2
votes

I am new to JBoss Fuse and the stack of Karaf, Camel, Fabic8, CXF.

I'd like to deploy a simple restful service to JBoss Fuse (6.2.1).

I'd like to ideally use Spring Boot, since it makes development/testing easier on standalone dev boxes (can boostrap servlet container, etc). I'd additionally like to minimize as much as possible (or eliminate) any XML configuration beyond the Maven POM. So Spring Java Configuration instead of XML configuration. I'm open to using either Spring-MVC or Jax-RS/CXF for the service.

Is this achievable and a "good" course to take?

I cannot seem to find any workable examples that are similar. Can someone point me to an example or offer some tips to get going with this? I'm already familiar with Spring/Spring-MVC/Jax-RS in general. But between Karaf/Camel/Fabric8/OSGi, various deployment options, etc., I'm spinning in circles and having trouble getting started.

Thanks!

Just to clarify, this is for JBOSS Fuse on Karaf, not Fuse EAP.

2

2 Answers

5
votes

I dont think this is achievable, and if it is, it probably shouldn't be.

Firstly, Java config:

Sure, you can have Spring java annotations with your Camel components on Fuse, bearing in mind that Fuse 6.2 utilises spring 3.2, so you are pretty much stuck with whatever support for Java config that provides. I haven't tried this but would definitely endorse it.

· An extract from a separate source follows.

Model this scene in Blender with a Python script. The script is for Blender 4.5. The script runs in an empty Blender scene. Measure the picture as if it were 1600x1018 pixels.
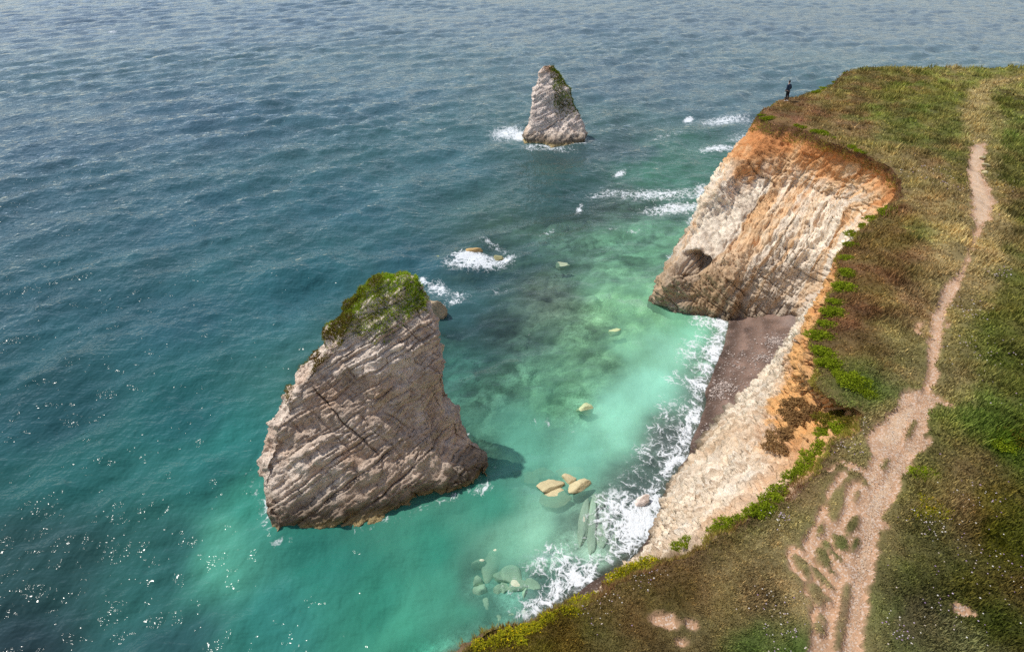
import bpy, bmesh, math, random
import numpy as np
from mathutils import Vector

random.seed(7)
rng = np.random.default_rng(7)
R = math.radians
scene = bpy.context.scene
col = scene.collection

# ------------------------------------------------------------------ camera, sky, sun, exposure
CAM_H, PITCH, FPX = 24.0, R(30), 1067.0
cam_d = bpy.data.cameras.new('camera')
cam = bpy.data.objects.new('camera', cam_d)
col.objects.link(cam)
cam.location = (0, 0, CAM_H)
cam.rotation_euler = (R(90) - PITCH, 0, 0)
cam_d.sensor_width = 36
cam_d.lens = FPX / 1600 * 36
cam_d.clip_start = 0.5
cam_d.clip_end = 12000
scene.camera = cam

SUN_AZ, SUN_EL = R(-62), R(57)          # azimuth measured from +Y towards +X
world = bpy.data.worlds.new('World')
scene.world = world
world.use_nodes = True
wn = world.node_tree
sky = wn.nodes.new('ShaderNodeTexSky')
sky.sky_type = 'NISHITA'
sky.sun_disc = False
sky.sun_elevation = SUN_EL
sky.sun_rotation = SUN_AZ
sky.dust_density = 0.4
sky.air_density = 1.0
wn.nodes['Background'].inputs['Strength'].default_value = 0.15
hs = wn.nodes.new('ShaderNodeHueSaturation')          # thin high cloud: a paler, less blue sky
hs.inputs['Saturation'].default_value = 0.72
wn.links.new(sky.outputs[0], hs.inputs['Color'])
wn.links.new(hs.outputs[0], wn.nodes['Background'].inputs['Color'])
sun_d = bpy.data.lights.new('sun', 'SUN')
sun_d.energy = 3.8
sun_d.angle = R(0.9)
sun_d.color = (1.0, 0.95, 0.87)
sun = bpy.data.objects.new('sun', sun_d)
col.objects.link(sun)
sdir = Vector((math.sin(SUN_AZ) * math.cos(SUN_EL), math.cos(SUN_AZ) * math.cos(SUN_EL), math.sin(SUN_EL)))
sun.rotation_euler = sdir.to_track_quat('Z', 'Y').to_euler()
sun.location = (-60, 60, 90)
scene.view_settings.view_transform = 'Standard'
scene.view_settings.look = 'None'
scene.view_settings.exposure = 0.0
scene.view_settings.gamma = 1.0
scene.render.engine = 'CYCLES'
scene.cycles.max_bounces = 6
scene.cycles.transparent_max_bounces = 8
scene.cycles.use_denoising = False
scene.cycles.sample_clamp_indirect = 4
scene.cycles.sample_clamp_direct = 3
scene.cycles.caustics_reflective = False
scene.cycles.caustics_refractive = False

# ------------------------------------------------------------------ helpers: coordinates, noise, meshes
CP_, SP_ = math.cos(PITCH), math.sin(PITCH)

def ray(px, py):
    a, b = (px - 800) / FPX, -(py - 509) / FPX
    return np.array([a, CP_ + b * SP_, -SP_ + b * CP_])

def P(px, py, z=0.0):
    """point of the horizontal plane z that stands at a place of the photograph"""
    d = ray(px, py)
    t = (z - CAM_H) / d[2]
    return np.array([d[0] * t, d[1] * t, z])

def lin(rgb):
    c = np.asarray(rgb, float) / 255.0
    return np.where(c <= 0.04045, c / 12.92, ((c + 0.055) / 1.055) ** 2.4)

def _hash(ix, iy, iz, seed):
    h = (ix.astype(np.int64) * 374761393 + iy.astype(np.int64) * 668265263 + iz.astype(np.int64) * 2147483647 + seed * 974711) & 0xFFFFFFFF
    h = ((h ^ (h >> 13)) * 1274126177) & 0xFFFFFFFF
    h = ((h ^ (h >> 16)) * 2246822519) & 0xFFFFFFFF
    return ((h ^ (h >> 15)) & 0xFFFFFF) / float(0xFFFFFF)

def noise(p, seed=0):
    """value noise, -1..1"""
    i = np.floor(p).astype(np.int64)
    f = p - i
    f = f * f * f * (f * (f * 6 - 15) + 10)
    out = 0
    for dx in (0, 1):
        wx = f[:, 0] if dx else 1 - f[:, 0]
        for dy in (0, 1):
            wy = f[:, 1] if dy else 1 - f[:, 1]
            for dz in (0, 1):
                wz = f[:, 2] if dz else 1 - f[:, 2]
                out = out + wx * wy * wz * _hash(i[:, 0] + dx, i[:, 1] + dy, i[:, 2] + dz, seed)
    return out * 2 - 1

def fbm(p, seed=0, octs=4, gain=0.5):
    a, s, t = 1.0, 0, 0
    q = np.array(p, float)
    for o in range(octs):
        s = s + a * noise(q, seed + o * 17)
        t += a
        a *= gain
        q = q * 2.03 + 5.3
    return s / t * 1.6

def worley(p, seed=0):
    """F1, F2 and a random value of the nearest cell"""
    i = np.floor(p).astype(np.int64)
    n = len(p)
    f1 = np.full(n, 9.0); f2 = np.full(n, 9.0); idv = np.zeros(n)
    for dx in (-1, 0, 1):
        for dy in (-1, 0, 1):
            for dz in (-1, 0, 1):
                c = i + np.array([dx, dy, dz])
                o = np.stack([_hash(c[:, 0], c[:, 1], c[:, 2], seed + k) for k in (1, 2, 3)], 1)
                d = np.linalg.norm(c + o - p, axis=1)
                v = _hash(c[:, 0], c[:, 1], c[:, 2], seed + 9)
                m = d < f1
                f2 = np.where(m, f1, np.minimum(f2, d))
                idv = np.where(m, v, idv)
                f1 = np.where(m, d, f1)
    return f1, f2, idv

def sstep(a, b, x):
    t = np.clip((x - a) / (b - a), 0, 1)
    return t * t * (3 - 2 * t)

def p3(x, y, z=0.0):
    x = np.asarray(x, float)
    return np.stack([x, np.asarray(y, float) + 0 * x, 0 * x + z], 1)

def new_obj(name, verts, faces, mat, parent=None, smooth=True, colors=None, floats=None):
    """faces: (n,3) or (n,4) int array, or a list of such arrays"""
    if not isinstance(faces, (list, tuple)):
        faces = [faces]
    verts = np.asarray(verts, np.float32)
    me = bpy.data.meshes.new(name)
    me.vertices.add(len(verts))
    me.vertices.foreach_set('co', verts.ravel())
    loops = np.concatenate([np.asarray(f, np.int32).ravel() for f in faces])
    tot = np.concatenate([np.full(len(f), np.asarray(f).shape[1], np.int32) for f in faces])
    start = np.concatenate([[0], np.cumsum(tot)[:-1]]).astype(np.int32)
    me.loops.add(len(loops))
    me.loops.foreach_set('vertex_index', loops)
    me.polygons.add(len(tot))
    me.polygons.foreach_set('loop_start', start)
    me.polygons.foreach_set('loop_total', tot)
    me.polygons.foreach_set('use_smooth', np.full(len(tot), smooth, bool))
    me.update(calc_edges=True)
    me.validate()
    if colors is not None:
        a = me.color_attributes.new('Col', 'FLOAT_COLOR', 'POINT')
        c = np.ones((len(verts), 4), np.float32)
        c[:, :3] = np.clip(colors, 0, 1)
        a.data.foreach_set('color', c.ravel())
    for k, v in (floats or {}).items():
        a = me.attributes.new(k, 'FLOAT', 'POINT')
        a.data.foreach_set('value', np.asarray(v, np.float32))
    me.materials.append(mat)
    o = bpy.data.objects.new(name, me)
    col.objects.link(o)
    if parent is not None:
        o.parent = parent
    return o

def compact(verts, faces, *attrs):
    used = np.unique(faces)
    remap = np.full(len(verts), -1, np.int64)
    remap[used] = np.arange(len(used))
    return [verts[used], remap[faces]] + [a[used] for a in attrs]

def grid_faces(nr, nc, close=False):
    i, j = np.meshgrid(np.arange(nr - 1), np.arange(nc if close else nc - 1), indexing='ij')
    a = i * nc + j
    b = i * nc + (j + 1) % nc
    return np.stack([a, b, b + nc, a + nc], -1).reshape(-1, 4)

def tag(o, label=None, cat=None, group=None, kind=None):
    for k, v in (('label', label), ('category', cat), ('group', group), ('kind', kind)):
        if v:
            o[k] = v
    return o

def catmull(pts, per):
    """Catmull-Rom through rows of pts; per[i] samples in segment i"""
    pts = np.asarray(pts, float)
    q = np.concatenate([[2 * pts[0] - pts[1]], pts, [2 * pts[-1] - pts[-2]]])
    out = []
    for i in range(len(pts) - 1):
        p0, p1, p2, p3_ = q[i:i + 4]
        t = (np.arange(per[i]) / per[i]).reshape((-1,) + (1,) * (pts.ndim - 1))
        # tension 0.4 keeps corners crisp
        m1, m2 = (p2 - p0) * 0.38, (p3_ - p1) * 0.38
        h = (2 * t**3 - 3 * t**2 + 1) * p1 + (t**3 - 2 * t**2 + t) * m1 + (-2 * t**3 + 3 * t**2) * p2 + (t**3 - t**2) * m2
        out.append(h)
    out.append(pts[-1:])
    return np.concatenate(out)

def seg_dist(q, poly):
    """distance from points q (n,2) to polyline, and the signed side of the nearest segment"""
    best = np.full(len(q), 1e9); side = np.zeros(len(q)); along = np.zeros(len(q)); near = np.zeros((len(q), 2))
    s = 0.0
    for a, b in zip(poly[:-1], poly[1:]):
        d = b - a
        L = np.hypot(*d)
        if L < 1e-6:
            continue
        w = q - a
        t = np.clip((w @ d) / (L * L), 0, 1)
        c = a + t[:, None] * d
        dist = np.hypot(q[:, 0] - c[:, 0], q[:, 1] - c[:, 1])
        m = dist < best
        best = np.where(m, dist, best)
        side = np.where(m, np.sign(d[0] * w[:, 1] - d[1] * w[:, 0]), side)
        along = np.where(m, s + t * L, along)
        near[m] = c[m]
        s += L
    return best, side, along, near

def inside(q, poly):
    x, y = q[:, 0], q[:, 1]
    c = np.zeros(len(q), bool)
    for a, b in zip(poly, np.roll(poly, -1, 0)):
        if a[1] == b[1]:
            continue
        m = (a[1] > y) != (b[1] > y)
        c ^= m & (x < (b[0] - a[0]) * (y - a[1]) / (b[1] - a[1]) + a[0])
    return c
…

Secondly, Fuse and Spring Boot:

In terms of Spring Boot, Fuse and spring boot are not really compatible as they are both containers for running your application (The scope of the Fuse container is much wider than spring boot, but fundamentally they both want to be managing the execution environment for your application).

What to do?

If you just want to run a REST web service and don't require any of the other Fuse 'benefits', then Spring Boot is a very capable container for your services and you can just chuck out all the Fuse stuff (although you could utilise Camel and AMQ just by using the java libraries within your application).

If you need to use Fuse as your execution environment then you really don't want to use spring boot. Presumably there's a need for OSGI, Fabric and so on so you need to wear the Fuse straight jacket. For REST endpoints, I would look at the camel-rest component, however if you really want to use jax-rs JSR311 resource bindings then it's described in the camel docs, although I have not tried this using Fuse (6.2 uses camel 2.15 so this should work).

To throw another spanner in the works, I've had a great time recently using dropwizard as a container for my REST services, which heavily utilises Jax-RS and jersey (which I prefer to the horror of CXF configuration) and doesn't do as much magic auto configuration as spring boot.

2
votes

Since your questions has many parts, I shall try to break them down and give my opinion and the thought process behind that :

  1. "Spring BOOT makes development and testing easier" & "avoiding XML configurations"- True that. To prototype locally, you could use an embedded tomcat to develop, deploy and test quickly. Once you are ready to deploy to any application server (JBoss Fuse in your case), you can rmeove the embedded tomcat plugin from the POM and just deploy the generated artifact
  2. "Usage of Spring Java Configuration" - This is not necessary if you use Spring BOOT, it will give you all the options required for configuration.
  3. To get started (from usage of the framework like annotations to creating an artifact to deply on JBoss), the official docs cover all the steps [Example projectw with the embedded tomcat - https://github.com/spring-projects/spring-boot/tree/master/spring-boot-samples/spring-boot-sample-tomcat & tutorial - http://spring.io/guides/gs/rest-service]
  4. Deployment options - If you are using Maven, then compilation to artifact creation lifecycle is covered. And to automate deployment along with handling the Maven lifecycle on the server, Jenkins is a good candidate: Unfortunately I havent used the others candidates you have mentioned.